PROBLEM DESCRIPTION
Determine how many lines of the entries contain "Python". Reply with that number alone.

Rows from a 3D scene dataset
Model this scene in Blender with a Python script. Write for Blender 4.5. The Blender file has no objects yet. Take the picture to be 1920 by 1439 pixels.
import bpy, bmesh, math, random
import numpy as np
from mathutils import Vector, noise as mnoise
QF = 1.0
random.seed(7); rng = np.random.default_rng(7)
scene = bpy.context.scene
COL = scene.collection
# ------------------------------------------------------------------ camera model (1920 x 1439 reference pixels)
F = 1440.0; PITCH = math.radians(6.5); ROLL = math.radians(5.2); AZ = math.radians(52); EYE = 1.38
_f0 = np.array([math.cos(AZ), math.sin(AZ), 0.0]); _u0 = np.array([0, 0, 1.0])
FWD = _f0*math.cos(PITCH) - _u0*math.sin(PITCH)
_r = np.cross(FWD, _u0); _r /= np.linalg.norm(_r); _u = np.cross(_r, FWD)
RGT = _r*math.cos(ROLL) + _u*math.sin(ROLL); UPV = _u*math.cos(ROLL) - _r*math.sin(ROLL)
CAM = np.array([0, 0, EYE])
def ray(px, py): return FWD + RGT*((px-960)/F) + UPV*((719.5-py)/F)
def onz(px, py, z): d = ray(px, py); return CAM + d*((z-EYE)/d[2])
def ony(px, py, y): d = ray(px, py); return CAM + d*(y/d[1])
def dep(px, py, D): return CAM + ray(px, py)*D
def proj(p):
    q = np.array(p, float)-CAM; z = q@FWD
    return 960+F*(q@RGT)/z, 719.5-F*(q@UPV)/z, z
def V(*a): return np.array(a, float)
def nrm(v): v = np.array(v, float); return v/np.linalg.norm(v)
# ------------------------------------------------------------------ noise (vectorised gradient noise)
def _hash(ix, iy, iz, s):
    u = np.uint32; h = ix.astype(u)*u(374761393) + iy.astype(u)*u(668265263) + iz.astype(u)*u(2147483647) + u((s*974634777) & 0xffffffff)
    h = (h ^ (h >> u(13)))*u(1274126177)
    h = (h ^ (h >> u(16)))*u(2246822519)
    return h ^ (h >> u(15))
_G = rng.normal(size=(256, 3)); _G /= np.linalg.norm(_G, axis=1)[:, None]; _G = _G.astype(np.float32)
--
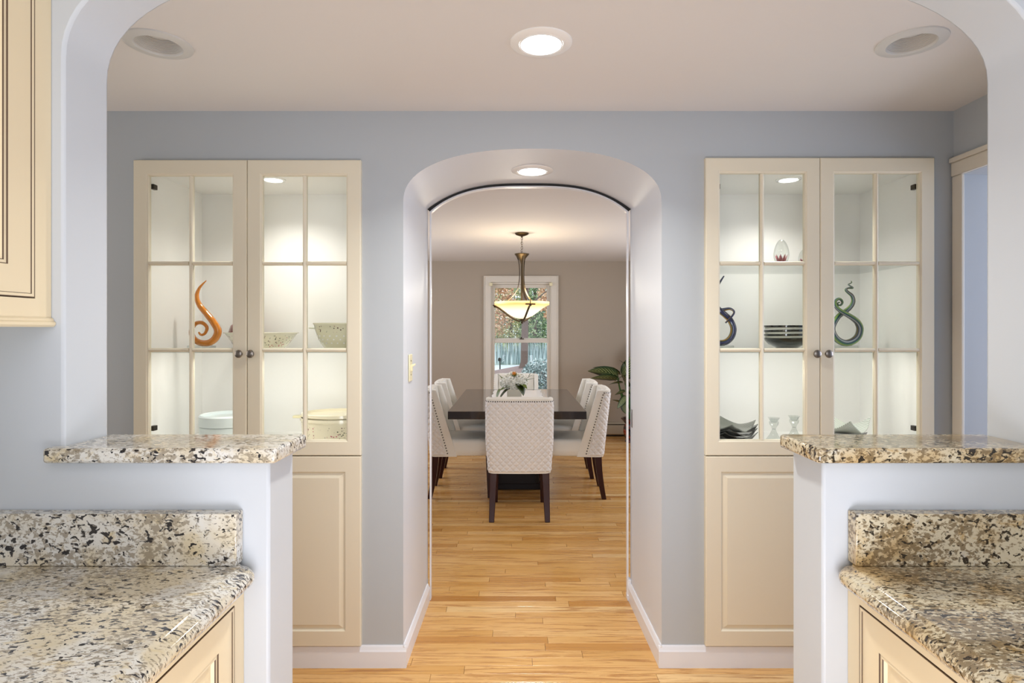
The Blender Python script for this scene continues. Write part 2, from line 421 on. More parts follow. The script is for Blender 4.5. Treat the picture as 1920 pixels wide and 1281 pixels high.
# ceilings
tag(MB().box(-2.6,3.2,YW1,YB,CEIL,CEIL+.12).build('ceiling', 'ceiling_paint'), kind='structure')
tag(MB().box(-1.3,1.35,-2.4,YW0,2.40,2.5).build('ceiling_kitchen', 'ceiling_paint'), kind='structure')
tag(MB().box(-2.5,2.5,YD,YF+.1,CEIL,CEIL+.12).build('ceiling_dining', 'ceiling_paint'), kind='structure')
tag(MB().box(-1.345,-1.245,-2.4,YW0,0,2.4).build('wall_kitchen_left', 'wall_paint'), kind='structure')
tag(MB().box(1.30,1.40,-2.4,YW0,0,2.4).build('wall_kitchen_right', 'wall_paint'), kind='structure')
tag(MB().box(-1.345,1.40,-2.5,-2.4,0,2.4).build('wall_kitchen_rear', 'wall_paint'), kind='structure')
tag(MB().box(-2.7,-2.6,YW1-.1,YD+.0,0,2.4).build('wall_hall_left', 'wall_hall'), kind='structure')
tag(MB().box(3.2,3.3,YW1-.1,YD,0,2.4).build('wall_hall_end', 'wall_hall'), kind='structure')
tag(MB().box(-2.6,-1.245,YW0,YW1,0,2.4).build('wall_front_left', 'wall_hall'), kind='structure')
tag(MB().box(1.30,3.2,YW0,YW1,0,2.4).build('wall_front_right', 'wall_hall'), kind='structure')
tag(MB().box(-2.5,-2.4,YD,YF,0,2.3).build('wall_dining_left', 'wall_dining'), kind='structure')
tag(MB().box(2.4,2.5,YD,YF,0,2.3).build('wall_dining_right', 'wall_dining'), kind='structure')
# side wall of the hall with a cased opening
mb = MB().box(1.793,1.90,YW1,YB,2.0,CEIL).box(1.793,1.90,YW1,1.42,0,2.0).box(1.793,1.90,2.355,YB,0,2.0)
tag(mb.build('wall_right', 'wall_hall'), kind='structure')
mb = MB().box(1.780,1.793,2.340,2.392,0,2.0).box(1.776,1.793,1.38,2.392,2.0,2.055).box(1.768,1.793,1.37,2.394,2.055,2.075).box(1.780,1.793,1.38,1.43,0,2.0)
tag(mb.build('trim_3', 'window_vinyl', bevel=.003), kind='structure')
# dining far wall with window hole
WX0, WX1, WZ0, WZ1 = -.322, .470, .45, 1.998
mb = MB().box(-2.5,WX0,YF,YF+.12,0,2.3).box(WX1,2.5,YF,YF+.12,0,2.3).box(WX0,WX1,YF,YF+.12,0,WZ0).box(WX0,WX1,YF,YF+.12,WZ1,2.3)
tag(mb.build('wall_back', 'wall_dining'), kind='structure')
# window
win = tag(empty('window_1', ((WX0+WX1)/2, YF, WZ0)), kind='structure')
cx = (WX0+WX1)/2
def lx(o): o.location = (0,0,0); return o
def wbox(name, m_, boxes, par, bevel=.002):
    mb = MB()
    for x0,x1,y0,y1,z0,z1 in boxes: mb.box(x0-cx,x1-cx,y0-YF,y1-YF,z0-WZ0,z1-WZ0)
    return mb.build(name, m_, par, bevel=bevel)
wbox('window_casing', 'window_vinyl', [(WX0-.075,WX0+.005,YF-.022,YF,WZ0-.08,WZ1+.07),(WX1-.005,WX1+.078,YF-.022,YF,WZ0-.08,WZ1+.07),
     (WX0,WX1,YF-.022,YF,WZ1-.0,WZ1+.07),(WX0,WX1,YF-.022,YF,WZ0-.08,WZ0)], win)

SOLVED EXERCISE
2